Un repère, c’est un endroit clé que l’on peut retrouver quand on se sent perdu. C’est un endroit sécurisant où l’on se réfugie quand on ressent le besoin d’être protégé.
Un repère, c’est l’endroit d’où la lumière émane pour nous attirer dans la pénombre.
Ça peut être une maison, mais ça devrait surtout être soi-même. Quand sous notre propre toit, on est à la merci des tempêtes, c’est qu’il faut fortifier sa structure.

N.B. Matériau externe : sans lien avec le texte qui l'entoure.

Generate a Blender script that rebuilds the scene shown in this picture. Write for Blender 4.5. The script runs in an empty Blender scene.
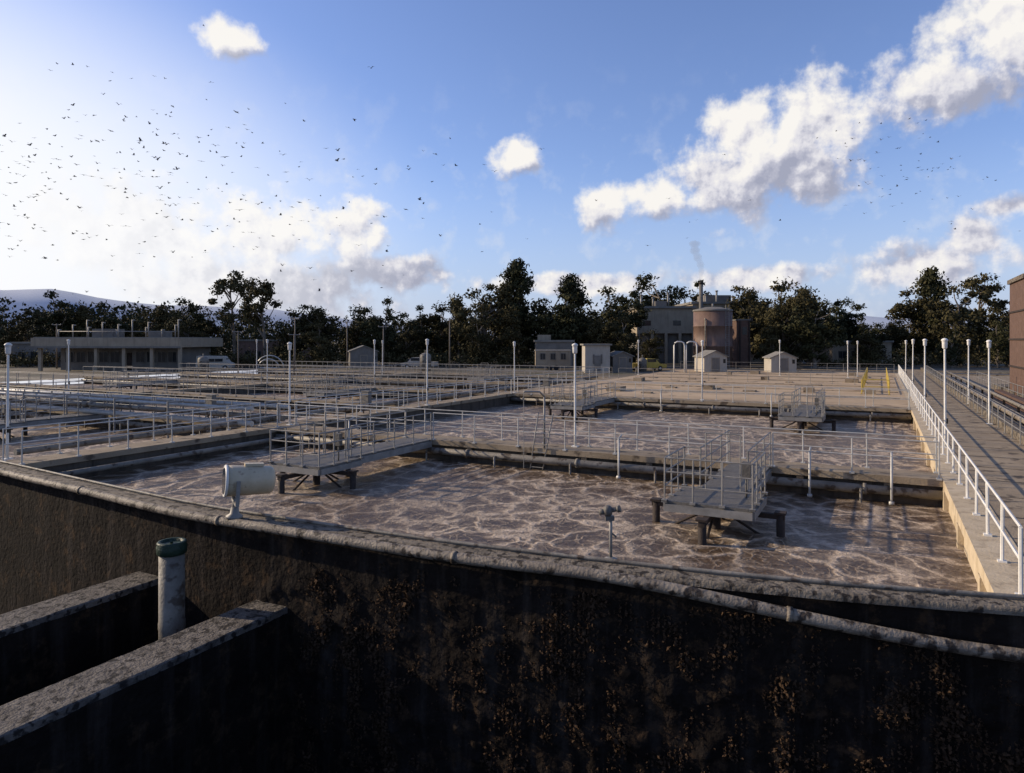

J’ai attendu longtemps que quelqu’un vienne faire le ménage chez moi. J’espérais qu’on vienne y planter des fleurs et décorer selon mes goûts. Je m’attendais à c’que quelqu’un passe réparer la gouttière et le robinet qui coulait. Mais personne ne venait cogner à ma porte. Je n’avais pas grand-chose à offrir d’autre que des tâches à accomplir.
Fox, my not so Mysterious anymore Smoothie Mister Fox, je regrette de n’pas t’avoir rencontré au sommet de ta montagne. J’espère de tout mon cœur que tu vis beaucoup de colère et de tristesse en mon absence. Tu penses que j’te souhaite d’être malheureux? Nah… c’est pas mon genre. J’espère que tu te retrouves au fond d’un trou si profond qu’il marquera un tournant dans ta vie. Que tu vas graber ta gourde, tes Hoka, pis ton courage à 2 mains pour amorcer ton ascension et que tu choisiras de devenir une plus belle version de toi-même. Pour toi. Juste pour toi.
Y’a une belle personne en chacun de nous. I believe in us que James Bay a dit.
Et je me permets d’ajuster un peu ses paroles: « I hope everyone will find a way to be in this world. How to breathe in and feel no hurt ».
Et si tout l’monde apprenait à s’aimer en même temps qu’il apprenait à marcher? Et si tout l’monde se construisait son propre repère d’amour pour illuminer ceux qui passent le visiter?